In textbooks, I've always seen the notion of quotient set defined with equivalence relations, that is: if $R$ is an equivalence relation on a set $X$, we can define the quotient set $X/R = \{[x]_R \mid x \in X\}$ where $[x]_R = \{y \in X \mid (x,y) \in R\}$ is the equivalence class represented by $x$.
However, isn't the definition of $X/R$ also valid even if $R$ is not an equivalence relation on the set $X$? For instance, could it be possible to define $\Bbb{R}\,/\!≤$ $\;= \{[x]_{≤} \mid x \in \Bbb R\}$, where $[x]_{≤} = ]-\infty, x]$ (and $≤$ the usual order on the real numbers)?
Thank you!
What a nice idea. For any relation $R$ on a set $X$, you might more generally define
$$X / R \equiv \{ \{ y \in X : y R x\} : x \in R \}$$
(In order theory, these are related to the notion of ideals.)

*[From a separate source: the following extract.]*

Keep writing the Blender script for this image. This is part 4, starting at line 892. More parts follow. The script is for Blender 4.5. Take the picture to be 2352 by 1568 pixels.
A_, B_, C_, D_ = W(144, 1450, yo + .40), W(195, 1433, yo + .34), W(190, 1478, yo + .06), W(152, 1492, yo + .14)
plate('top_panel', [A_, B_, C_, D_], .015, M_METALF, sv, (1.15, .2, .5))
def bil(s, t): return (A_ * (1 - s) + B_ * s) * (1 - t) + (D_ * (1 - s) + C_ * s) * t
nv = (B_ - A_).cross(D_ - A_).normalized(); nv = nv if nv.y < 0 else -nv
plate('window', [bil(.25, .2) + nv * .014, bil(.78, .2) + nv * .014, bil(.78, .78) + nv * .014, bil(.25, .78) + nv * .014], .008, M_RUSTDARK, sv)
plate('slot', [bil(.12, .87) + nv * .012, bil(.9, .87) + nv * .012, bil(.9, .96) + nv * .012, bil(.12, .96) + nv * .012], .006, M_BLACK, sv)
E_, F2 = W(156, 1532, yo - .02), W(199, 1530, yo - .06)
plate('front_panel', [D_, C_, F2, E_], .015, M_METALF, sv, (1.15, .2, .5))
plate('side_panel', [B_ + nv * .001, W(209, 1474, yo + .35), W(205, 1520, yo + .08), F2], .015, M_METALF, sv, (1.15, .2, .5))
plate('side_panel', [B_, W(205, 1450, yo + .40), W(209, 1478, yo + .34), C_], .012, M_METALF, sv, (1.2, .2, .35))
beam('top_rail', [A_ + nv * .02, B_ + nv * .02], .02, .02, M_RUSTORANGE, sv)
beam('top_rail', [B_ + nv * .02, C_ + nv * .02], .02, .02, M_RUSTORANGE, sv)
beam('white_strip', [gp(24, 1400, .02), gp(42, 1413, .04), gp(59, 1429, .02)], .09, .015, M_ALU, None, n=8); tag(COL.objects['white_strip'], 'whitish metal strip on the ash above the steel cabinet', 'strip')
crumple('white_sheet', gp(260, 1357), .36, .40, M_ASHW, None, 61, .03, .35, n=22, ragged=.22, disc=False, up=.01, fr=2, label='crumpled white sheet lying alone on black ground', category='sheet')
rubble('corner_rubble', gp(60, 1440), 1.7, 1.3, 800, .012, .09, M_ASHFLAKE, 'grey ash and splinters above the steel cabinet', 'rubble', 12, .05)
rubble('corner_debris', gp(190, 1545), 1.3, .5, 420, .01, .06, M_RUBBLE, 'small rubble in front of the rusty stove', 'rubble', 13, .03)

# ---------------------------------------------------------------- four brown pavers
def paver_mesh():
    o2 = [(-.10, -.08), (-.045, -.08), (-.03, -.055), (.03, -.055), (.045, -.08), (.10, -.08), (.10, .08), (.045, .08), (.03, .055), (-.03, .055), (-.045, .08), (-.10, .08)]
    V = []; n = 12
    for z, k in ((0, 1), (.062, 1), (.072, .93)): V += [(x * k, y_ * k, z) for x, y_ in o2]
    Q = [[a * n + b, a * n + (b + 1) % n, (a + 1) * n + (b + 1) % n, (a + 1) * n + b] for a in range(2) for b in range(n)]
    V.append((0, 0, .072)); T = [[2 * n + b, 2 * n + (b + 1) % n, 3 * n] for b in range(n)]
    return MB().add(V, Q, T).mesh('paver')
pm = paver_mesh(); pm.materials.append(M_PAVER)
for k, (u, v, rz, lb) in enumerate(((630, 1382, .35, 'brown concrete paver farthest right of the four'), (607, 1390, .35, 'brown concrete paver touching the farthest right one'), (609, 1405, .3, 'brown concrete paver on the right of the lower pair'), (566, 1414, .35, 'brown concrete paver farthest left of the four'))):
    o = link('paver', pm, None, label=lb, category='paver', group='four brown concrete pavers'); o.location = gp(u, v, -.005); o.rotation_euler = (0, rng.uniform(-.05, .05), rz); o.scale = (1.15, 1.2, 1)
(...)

This construction has the property that if $R$ is a partial order on $X$, then $X/R \cong X$, and if $R$ is an equivalence relation then $X/R$ is the optimal way of dividing $X$ into groups such that (1) each partition contains members that are all $R$-related to each other, and (2) each $x\in X$ appears in exactly one group.